* START SOURCE MATERIAL *

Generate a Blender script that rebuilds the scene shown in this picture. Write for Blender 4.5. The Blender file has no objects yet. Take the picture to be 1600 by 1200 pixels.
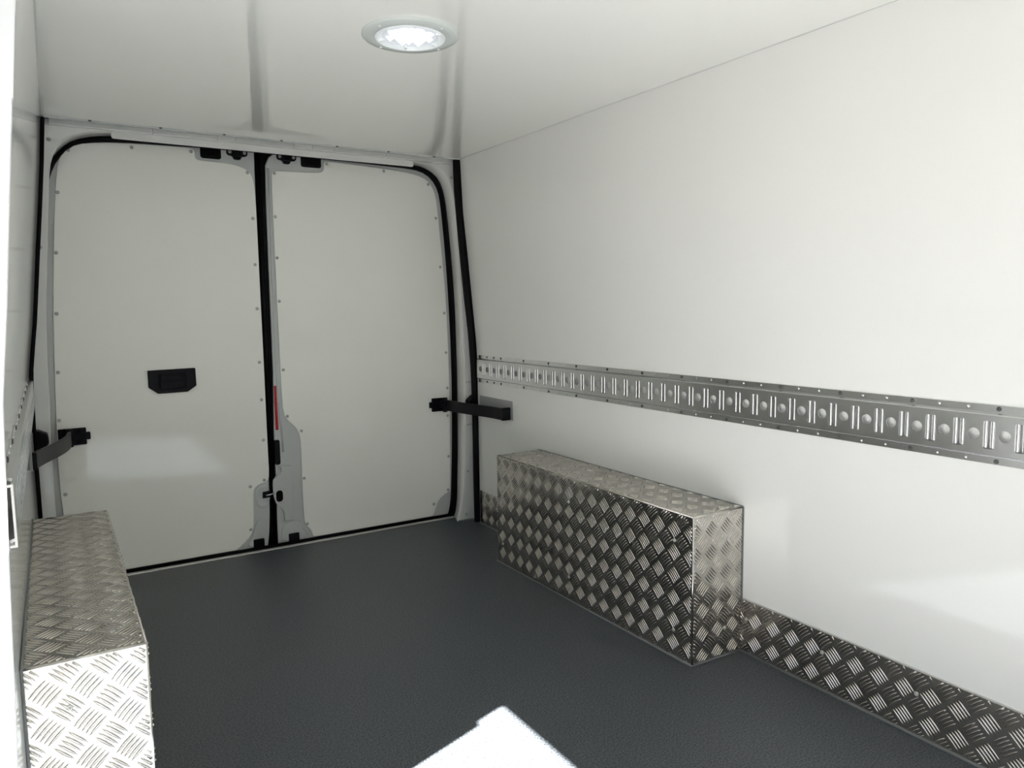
import bpy, bmesh, math, random
from mathutils import Vector, Matrix
from mathutils.geometry import tessellate_polygon
random.seed(7)
S = bpy.context.scene
COL = S.collection

# ------------------------------------------------------------------ camera
# van frame: x across (0.79 = centre line), y towards the rear doors, z up, floor z = 0 (metres)
cam_d = bpy.data.cameras.new('camera')
cam_d.sensor_width = 36.0
cam_d.lens = 1166.0 / 1600.0 * 36.0
cam_d.clip_start = 0.02
cam = bpy.data.objects.new('camera', cam_d)
COL.objects.link(cam)
cam.matrix_world = Matrix(((0.84986595, 0.06503495, -0.52297067, 0.0),
                           (-0.52684094, 0.08055006, -0.84613847, 0.0),
                           (-0.01290325, 0.99462664, 0.10271983, 1.0),
                           (0, 0, 0, 1)))
S.camera = cam

# ------------------------------------------------------------------ world, sun, exposure
SUN_DIR = Vector((1.0, 0.37, -1.514)).normalized()      # direction the sunlight travels
w = bpy.data.worlds.new('sky')
S.world = w
w.use_nodes = True
nt = w.node_tree
sky = nt.nodes.new('ShaderNodeTexSky')
sky.sky_type = 'NISHITA'
sky.sun_disc = False
sky.sun_elevation = math.asin(-SUN_DIR.z)
sky.sun_rotation = math.atan2(-SUN_DIR.x, -SUN_DIR.y)
sky.air_density = 1.0
sky.dust_density = 2.0
bg = nt.nodes['Background']
bg.inputs['Strength'].default_value = 0.18
nt.links.new(sky.outputs['Color'], bg.inputs['Color'])

sd = bpy.data.lights.new('sun', 'SUN')
sd.energy = 150.0
sd.angle = math.radians(0.6)
sd.color = (1.0, 0.965, 0.92)
sun = bpy.data.objects.new('sun', sd)
COL.objects.link(sun)
sun.rotation_euler = SUN_DIR.to_track_quat('-Z', 'Y').to_euler()
sun.location = (-3, -1, 5)

S.view_settings.view_transform = 'Standard'
S.view_settings.look = 'None'
S.view_settings.gamma = 1.0
S.view_settings.use_curve_mapping = False
S.view_settings.exposure = -0.25
S.cycles.max_bounces = 16
S.cycles.diffuse_bounces = 12
S.cycles.glossy_bounces = 6
S.cycles.sample_clamp_indirect = 20.0

# ------------------------------------------------------------------ materials
def mat(name, col, rough=0.5, metal=0.0, spec=0.5, coat=0.0, coat_rough=0.05, bump=None, speckle=None, emit=None):
    m = bpy.data.materials.new(name)
    m.use_nodes = True
    t = m.node_tree
    b = t.nodes['Principled BSDF']
    b.inputs['Base Color'].default_value = (*col, 1)
    b.inputs['Roughness'].default_value = rough
    b.inputs['Metallic'].default_value = metal
    b.inputs['Specular IOR Level'].default_value = spec
    b.inputs['Coat Weight'].default_value = coat
    b.inputs['Coat Roughness'].default_value = coat_rough
    if emit:
        b.inputs['Emission Color'].default_value = (*emit[0], 1)
        b.inputs['Emission Strength'].default_value = emit[1]
    tc = t.nodes.new('ShaderNodeTexCoord')
    if speckle:
        sc, lo, hi, c2 = speckle
        n = t.nodes.new('ShaderNodeTexNoise')
        n.inputs['Scale'].default_value = sc
        n.inputs['Detail'].default_value = 2.0
        t.links.new(tc.outputs['Object'], n.inputs['Vector'])
        r = t.nodes.new('ShaderNodeValToRGB')
        r.color_ramp.elements[0].position = lo
        r.color_ramp.elements[1].position = hi
        r.color_ramp.elements[0].color = (*col, 1)
        r.color_ramp.elements[1].color = (*c2, 1)
        t.links.new(n.outputs['Fac'], r.inputs['Fac'])
        t.links.new(r.outputs['Color'], b.inputs['Base Color'])
    if bump:
        sc, st, dist = bump
        n = t.nodes.new('ShaderNodeTexNoise')
        n.inputs['Scale'].default_value = sc
        n.inputs['Detail'].default_value = 1.5
        t.links.new(tc.outputs['Object'], n.inputs['Vector'])
        bp = t.nodes.new('ShaderNodeBump')
        bp.inputs['Strength'].default_value = st
        bp.inputs['Distance'].default_value = dist
        t.links.new(n.outputs['Fac'], bp.inputs['Height'])
        t.links.new(bp.outputs['Normal'], b.inputs['Normal'])
    return m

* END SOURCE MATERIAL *

WORK TO BE COMPLETED: Reproduce all of the material exactly, apart from the pictures.

TASK OUTPUT:
Generate a Blender script that rebuilds the scene shown in this picture. Write for Blender 4.5. The Blender file has no objects yet. Take the picture to be 1600 by 1200 pixels.
import bpy, bmesh, math, random
from mathutils import Vector, Matrix
from mathutils.geometry import tessellate_polygon
random.seed(7)
S = bpy.context.scene
COL = S.collection

# ------------------------------------------------------------------ camera
# van frame: x across (0.79 = centre line), y towards the rear doors, z up, floor z = 0 (metres)
cam_d = bpy.data.cameras.new('camera')
cam_d.sensor_width = 36.0
cam_d.lens = 1166.0 / 1600.0 * 36.0
cam_d.clip_start = 0.02
cam = bpy.data.objects.new('camera', cam_d)
COL.objects.link(cam)
cam.matrix_world = Matrix(((0.84986595, 0.06503495, -0.52297067, 0.0),
                           (-0.52684094, 0.08055006, -0.84613847, 0.0),
                           (-0.01290325, 0.99462664, 0.10271983, 1.0),
                           (0, 0, 0, 1)))
S.camera = cam

# ------------------------------------------------------------------ world, sun, exposure
SUN_DIR = Vector((1.0, 0.37, -1.514)).normalized()      # direction the sunlight travels
w = bpy.data.worlds.new('sky')
S.world = w
w.use_nodes = True
nt = w.node_tree
sky = nt.nodes.new('ShaderNodeTexSky')
sky.sky_type = 'NISHITA'
sky.sun_disc = False
sky.sun_elevation = math.asin(-SUN_DIR.z)
sky.sun_rotation = math.atan2(-SUN_DIR.x, -SUN_DIR.y)
sky.air_density = 1.0
sky.dust_density = 2.0
bg = nt.nodes['Background']
bg.inputs['Strength'].default_value = 0.18
nt.links.new(sky.outputs['Color'], bg.inputs['Color'])

sd = bpy.data.lights.new('sun', 'SUN')
sd.energy = 150.0
sd.angle = math.radians(0.6)
sd.color = (1.0, 0.965, 0.92)
sun = bpy.data.objects.new('sun', sd)
COL.objects.link(sun)
sun.rotation_euler = SUN_DIR.to_track_quat('-Z', 'Y').to_euler()
sun.location = (-3, -1, 5)

S.view_settings.view_transform = 'Standard'
S.view_settings.look = 'None'
S.view_settings.gamma = 1.0
S.view_settings.use_curve_mapping = False
S.view_settings.exposure = -0.25
S.cycles.max_bounces = 16
S.cycles.diffuse_bounces = 12
S.cycles.glossy_bounces = 6
S.cycles.sample_clamp_indirect = 20.0

# ------------------------------------------------------------------ materials
def mat(name, col, rough=0.5, metal=0.0, spec=0.5, coat=0.0, coat_rough=0.05, bump=None, speckle=None, emit=None):
    m = bpy.data.materials.new(name)
    m.use_nodes = True
    t = m.node_tree
    b = t.nodes['Principled BSDF']
    b.inputs['Base Color'].default_value = (*col, 1)
    b.inputs['Roughness'].default_value = rough
    b.inputs['Metallic'].default_value = metal
    b.inputs['Specular IOR Level'].default_value = spec
    b.inputs['Coat Weight'].default_value = coat
    b.inputs['Coat Roughness'].default_value = coat_rough
    if emit:
        b.inputs['Emission Color'].default_value = (*emit[0], 1)
        b.inputs['Emission Strength'].default_value = emit[1]
    tc = t.nodes.new('ShaderNodeTexCoord')
    if speckle:
        sc, lo, hi, c2 = speckle
        n = t.nodes.new('ShaderNodeTexNoise')
        n.inputs['Scale'].default_value = sc
        n.inputs['Detail'].default_value = 2.0
        t.links.new(tc.outputs['Object'], n.inputs['Vector'])
        r = t.nodes.new('ShaderNodeValToRGB')
        r.color_ramp.elements[0].position = lo
        r.color_ramp.elements[1].position = hi
        r.color_ramp.elements[0].color = (*col, 1)
        r.color_ramp.elements[1].color = (*c2, 1)
        t.links.new(n.outputs['Fac'], r.inputs['Fac'])
        t.links.new(r.outputs['Color'], b.inputs['Base Color'])
    if bump:
        sc, st, dist = bump
        n = t.nodes.new('ShaderNodeTexNoise')
        n.inputs['Scale'].default_value = sc
        n.inputs['Detail'].default_value = 1.5
        t.links.new(tc.outputs['Object'], n.inputs['Vector'])
        bp = t.nodes.new('ShaderNodeBump')
        bp.inputs['Strength'].default_value = st
        bp.inputs['Distance'].default_value = dist
        t.links.new(n.outputs['Fac'], bp.inputs['Height'])
        t.links.new(bp.outputs['Normal'], b.inputs['Normal'])
    return m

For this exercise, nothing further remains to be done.